[lbo-talk] more on why movies suck

shag carpet bomb shag at cleandraws.com
Thu Nov 19 02:59:30 PST 2009


At 06:31 PM 11/17/2009, Mike Beggs wrote:
>Speaking of blowing things up, auteurs, and films related to Peter
>Jackson, did anyone see District 9? Definitely the best sci-fi and
>action film of the year, and it was both non-Hollywood and had a lot
>of things blow up.
>
>Cheers,
>Mike

Why is blowing things up a sign of suck? I was watching some pre-code films a couple of months ago, Frisco Jenny among others. Among other things I'm glad improved technology has wrought are much better scenes of things blowing up. And watching people get shot has improved substantially.

I can't recall if I posted about this, but if you have a chance, there was a great article on pre-code and the rise of formulaic plots in this article at NYRB, When Hollywood Dared, http://www.nybooks.com/articles/article-preview?article_id=22790

I also saw Bogart's Black Legion recently which was interesting in so far as the film portrays manual laborers at a factory as anti-intellectual.
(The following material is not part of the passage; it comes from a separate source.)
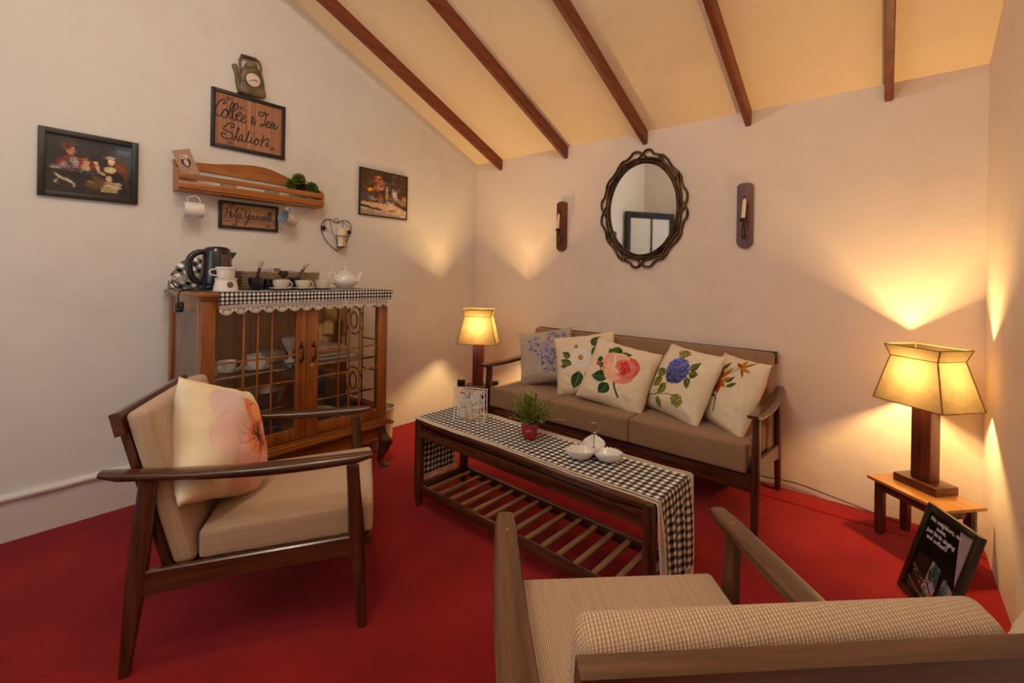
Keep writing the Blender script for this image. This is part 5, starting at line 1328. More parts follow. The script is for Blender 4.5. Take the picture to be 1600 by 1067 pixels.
    for k, a in enumerate((-60, 60, 180)):
        V = []; F = []; n, m = 18, 16; ar = math.radians(a); ca, sa = math.cos(ar), math.sin(ar)
        def S(t, s_, dz=0, sh=1.0):
            x = .004 + .118 * t; hw = .043 * math.sin(PI * min(1, t ** .72)) ** .75 * sh; y = hw * s_
            rim = .034 + .014 * t + .0028 * math.cos(t * 46) * abs(s_) ** 3
            dep = .040 * (math.sin(PI * (.04 + .92 * t)) ** .6); z = rim - dep * max(0, 1 - abs(s_) ** 2.6) + dz
            return (x * ca - y * sa, x * sa + y * ca, max(z, .0015 + dz))
        for i in range(n + 1):
            for j in range(m + 1): V.append(S(i / n, -1 + 2 * j / m))
        for i in range(n):
            for j in range(m): a0 = i * (m + 1) + j; F.append((a0, a0 + 1, a0 + m + 2, a0 + m + 1))
        mb = MB(); mb.add(V, F); o = mb.build('bowl', MAT_CER, r, angle=60)
        so = o.modifiers.new('wall', 'SOLIDIFY'); so.thickness = .003; so.offset = 1
    MB().lathe([(0, .024), (.010, .024), (.012, .030), (.010, .036), (0, .037)], 16).build('hub', MAT_CER, r)
    mb = MB(); mb.lathe([(0, .036), (.006, .036), (.006, .040), (.0026, .042), (.0026, .085), (.0038, .087), (.0038, .096), (.0015, .098), (0, .098)], 14); mb.build('post', MAT_STEEL, r)
    mb = MB(); mb.tube([(0, .0195 * math.cos(t * PI / 16), .117 + .0195 * math.sin(t * PI / 16)) for t in range(32)], .0014, 8, closed=True); mb.build('ring_handle', MAT_STEEL, r)

# ------------------------------------------------------------------ left wall
def wall_thing(name, label, cat, y, z, x=0.0, group=None): return empty(name, label, cat, (x, y, z), 0, group)
def quad_uv(mb, x, w, h):   # picture facing +x ; u along +y
    mb.add([(x, -w / 2, -h / 2), (x, w / 2, -h / 2), (x, w / 2, h / 2), (x, -w / 2, h / 2)], [(0, 1, 2, 3)], [[(0, 0), (1, 0), (1, 1), (0, 1)]])
def frame_x(r, w, h, b, t, mat, depth_in=.004, bev=.002):
    mb = MB()
    mb.box((.001, -w / 2, -h / 2), (t, -w / 2 + b, h / 2), bev); mb.box((.001, w / 2 - b, -h / 2), (t, w / 2, h / 2), bev)
    mb.box((.001, -w / 2 + b - .001, h / 2 - b), (t - .0004, w / 2 - b + .001, h / 2), bev); mb.box((.001, -w / 2 + b - .001, -h / 2), (t - .0004, w / 2 - b + .001, -h / 2 + b), bev)
    return mb.build('frame', mat, r)

def art_dark_figures():
    c = Canvas(420, 360, (.13, .12, .125))
    for i in range(12): c.ell(.15 + .05 * i, .9 - .01 * i, .16, .10, (.17, .17, .18), .35, 0, .9)
    c.ell(.92, .78, .16, .26, (.26, .33, .36), .8, 0, .9); c.ell(.90, .88, .08, .05, (.52, .50, .42), .5, .3, .9); c.ell(.88, .95, .09, .05, (.12, .24, .34), .8, 0, .7)
    c.ell(.86, .45, .10, .22, (.36, .18, .10), .9, 0, .4); c.ell(.86, .56, .07, .06, (.46, .25, .16), .8, 0, .5)
    # red coated seated shape, dark dressed shape, two small pale shapes, table, dog : loosely brushed generic company at a table
    c.poly([(.06, .44), (.12, .56), (.22, .66), (.42, .66), (.62, .60), (.58, .46), (.20, .42)], (.42, .14, .11), .95, 6)
    c.poly([(.22, .44), (.24, .64), (.34, .66), (.36, .46)], (.30, .24, .20), .9, 5)
    c.ell(.27, .76, .055, .075, (.66, .42, .32), 1, .2, .25); c.ell(.23, .83, .07, .05, (.36, .16, .10), .95, .3, .3); c.ell(.31, .59, .05, .06, (.60, .52, .44), .7, 0, .5)
    c.ell(.45, .58, .040, .052, (.72, .56, .44), 1, .3, .25); c.ell(.43, .63, .045, .028, (.46, .36, .22), .9, .3, .3); c.ell(.44, .48, .06, .05, (.70, .62, .46), .8, 0, .4)
    c.poly([(.60, .12), (.62, .42), (.68, .52), (.80, .50), (.90, .40), (.94, .05)], (.07, .06, .07), .95, 8)
    c.ell(.745, .66, .045, .062, (.80, .66, .52), 1, -.1, .22); c.ell(.73, .72, .06, .030, (.66, .60, .50), .95, .1, .3); c.ell(.73, .50, .075, .055, (.78, .70, .50), .95, 0, .35)
    c.stroke([(.56, .60), (.60, .46), (.66, .40)], .022, (.70, .60, .48), .9); c.ell(.55, .60, .03, .012, (.80, .76, .68), .9)
    c.ell(.72, .33, .040, .050, (.74, .60, .48), 1, 0, .25); c.poly([(.62, .08), (.64, .26), (.72, .30), (.84, .26), (.82, .08)], (.62, .56, .38), .9, 5); c.stroke([(.62, .22), (.72, .20), (.86, .18)], .016, (.74, .62, .50), .9); c.ell(.83, .25, .05, .035, (.64, .60, .54), .9, .4, .4)
    c.ell(.55, .24, .12, .10, (.34, .22, .10), .9, .2, .4); c.ell(.52, .28, .04, .06, (.56, .42, .22), .8, .2, .5)
    c.poly([(.0, .40), (.52, .36), (.56, .26), (.0, .30)], (.10, .07, .06), .9, 4)
    rn = random.Random(1)
    for k in range(90):
        x = rn.uniform(.08, .56); y = .45 - .08 * (x) + rn.uniform(-.05, .05); c.ell(x, y, rn.uniform(.004, .016), rn.uniform(.003, .010), rn.choice([(.75, .76, .78), (.30, .34, .38), (.55, .56, .56), (.12, .16, .2)]), .8, rn.random())
    for x, y, rx, ry in ((.10, .42, .06, .02), (.20, .50, .035, .04), (.33, .54, .035, .055)): c.ell(x, y, rx, ry, (.55, .54, .52), .8, 0, .3)
    c.stroke([(.12, .30), (.18, .25), (.26, .22), (.32, .14)], .018, (.66, .62, .50), .95); c.stroke([(.14, .24), (.10, .16)], .009, (.6, .56, .45)); c.stroke([(.25, .2), (.30, .20)], .009, (.66, .62, .5)); c.ell(.115, .31, .02, .022, (.70, .66, .56))
    c.brush(2600, .018, .005, 3, .18); c.noise(.05, 60); c.a = c.a * 1.12; return c.mat('dark_company_picture', .28, .3)
def art_table_scene():
    c = Canvas(380, 320, (.24, .17, .11)); rn = random.Random(6)
    for k in range(180): c.ell(rn.random(), rn.uniform(.4, 1), rn.uniform(.02, .06), rn.uniform(.01, .04), rn.choice([(.20, .14, .09), (.28, .22, .12), (.30, .20, .13), (.18, .16, .12), (.36, .30, .18)]), .5, rn.uniform(0, 3), .6)
    c.ell(.15, .5, .12, .12, (.30, .16, .10), .8); c.ell(.14, .42, .14, .06, (.28, .30, .38), .7, 0, .6)
    c.poly([(0, .30), (.45, .28), (.60, .34), (1, .18), (1, 0), (0, 0)], (.72, .62, .50), 1, 4); c.poly([(0, .12), (1, .02), (1, -.01), (0, -.01)], (.50, .46, .42), .7, 6)
    c.poly([(0, .22), (.45, .16), (.45, .12), (0, .17)], (.14, .08, .06), .95, 3)
    c.ell(.76, .56, .09, .15, (.72, .68, .70), .95, 0, .35); c.ell(.75, .72, .07, .10, (.26, .15, .10), .9, 0, .4); c.ell(.90, .42, .12, .10, (.62, .46, .28), .9, -.6, .4); c.ell(.84, .54, .07, .09, (.24, .14, .09), .9, 0, .4)
    for k in range(140):
        a = rn.uniform(0, 2 * PI); q = rn.random() ** .6; c.ell(.37 + .12 * q * math.cos(a), .72 + .17 * q * math.sin(a), rn.uniform(.010, .022), rn.uniform(.008, .016), rn.choice([(.78, .42, .46), (.84, .60, .60), (.62, .30, .14), (.72, .36, .16), (.60, .52, .38), (.40, .22, .12)]), .9, rn.random() * 3)
    for k in range(40): a = k * .3; c.ell(.20 + .06 * math.cos(a) * rn.random(), .57 + .045 * math.sin(a) * rn.random(), .02, .012, (.82, .56, .12), .8, a)
    c.poly([(.36, .28), (.38, .50), (.46, .50), (.45, .28)], (.52, .30, .08), 1, 3); c.poly([(.52, .40), (.53, .56), (.575, .58), (.60, .40)], (.66, .52, .16), 1, 3); c.ell(.555, .62, .02, .06, (.80, .78, .74), .9)
    for k in range(70): c.ell(rn.uniform(.15, .72), rn.uniform(.28, .44), rn.uniform(.008, .022), rn.uniform(.006, .018), rn.choice([(.70, .62, .58), (.50, .44, .42), (.36, .40, .46), (.56, .46, .34), (.80, .74, .66)]), .8, rn.random() * 3)
    c.ell(.66, .22, .075, .075, (.76, .68, .54), 1, 0, .2); c.ell(.66, .145, .09, .02, (.40, .30, .24), .7, 0, .4)
    c.brush(2600, .022, .006, 5, .18); c.noise(.06, 70); c.a = c.a * 1.1; return c.mat('table_scene_picture', .3, .3)
def art_board(name, strokes, w, h, vertical, wd):
    c = Canvas(w, h, (.62, .43, .31)); rn = random.Random(len(name))
    for k in range(130):
        if vertical: x = rn.random(); c.stroke([(x, -.02), (x + rn.uniform(-.02, .02), .5), (x + rn.uniform(-.02, .02), 1.02)], rn.uniform(.002, .012), rn.choice([(.70, .50, .36), (.52, .34, .25), (.60, .42, .33), (.74, .55, .38), (.46, .30, .24)]), .35)
        else: y = rn.random(); c.stroke([(-.02, y), (.5, y + rn.uniform(-.06, .06)), (1.02, y + rn.uniform(-.05, .05))], rn.uniform(.002, .012), rn.choice([(.72, .52, .36), (.48, .33, .26), (.58, .42, .33), (.76, .58, .38), (.40, .30, .25)]), .35)
    for x, y in ((.22, .06), (.36, .80), (.18, .92), (.85, .12)): c.ell(x, y, .03, .02, (.26, .15, .12), .7, rn.random(), .6); c.ell(x, y, .06, .035, (.45, .28, .20), .4, 0, .9)
    for s_ in strokes: c.stroke([(a + wd * .12, b - wd * .12) for a, b in s_], wd * 1.25, (.80, .66, .48), .35)
    for s_ in strokes: c.stroke(s_, wd, (.07, .06, .055), .95)
    return c.mat(name, .55)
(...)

Initially, they are not suspicious of immigrants because of their immigrant status but because of their bookishness and studiousness. Such individuals were seen as kissing up to the boss, trying to get over on others by subverting the older foreman based labor system. In that system, the American dream was that you worked at your job, exhibited superior technical competence at it through dedication and hard work. The reward would be to move into a supervisory position.

When the young and inexperienced Polish immigrant gets the job instead of Bogart's character, Frank, the film explores how this resentment is exploited by the Black Legion to recruit people to its white supremacist ideals. The film, interestingly, also brings up the fact that it wasn't just the immigrants bookishness that got him the job. Rather, it was because his bookishness enabled him to invent a device that saved the company money.

The resentment is both about anti-intellectualism and about a company rewarding money saving over loyalty and dedication - something the workers believe used to happen in the older foreman based workplace, that was being overtaken by a new ethos that placed profits over people.

Interestingly, white supremacy is about defining a white race against its other: Polish, Italian, and Irish immigrants. When Frank is taking an oath of allegiance to the Black Legion, he is shown kneeling, reading the oath with a gun to his head. He reads the lengthy oath and stumbles through difficult words, obviously uncertain as to what some of them meant.

The Black Legion was based on events that happened in the auto industry in the u.s., although the film takes pains to claim that no such connections should be made and that it was, supposedly, entirely fictitious. In the film, the mainstay of the Black Legion are small business owners threatened by competitors with "unpronounceable last names" who engaged in cut-rate business practices. A customer is shown asking about the price of an item. When the owner says it will cost $5, the customer says that they can go to The Cut Rate and get it for a fraction of the price. The store owner is outraged that the immigrant business owner doesn't follow established rules -- in this case, not offering goods at steeply reduced rates. (I was reminded of Capra's big bad bank vs small good savings and loan schtick.)

So, the film suggests that it is the petty-bourgeois with the means and wherewithal to provide meetings rooms and organizational resources. That they, in turn, recruited from factory workers to populate their ranks and that there was something slightly pyramid scheme about it in so far as the members much pay dues, purchase $50 handguns at the low, low price of $14.95. This isn't presented as if the Black Legion was subsidizing the rest of the cost. Rather, it is presented as a kind of huckster pyramid scheme: as if the gun is described as being valued at the MSRP of $50 but you can have it young man for a mere $14.95! When Frank balks explaining that he can pay $6 in dues but that he can't afford the $14.95 for the gun (which is cover for the fact that, initially, he doesn't want to carry a gun), he's threatened and told that he has no choice. Not making the purchase would be counted as a sign of disloyalty. As Frank learned during the oath, any sign of disloyalty would be punished by death.

(Which is interesting, of course, since that is something that we are rarely told about the KKK. It was not just fueled by white supremacist resentment.)

As a post-code film, however, it falls into the same formulaic pattern that is described by O'brien in the NYRB article.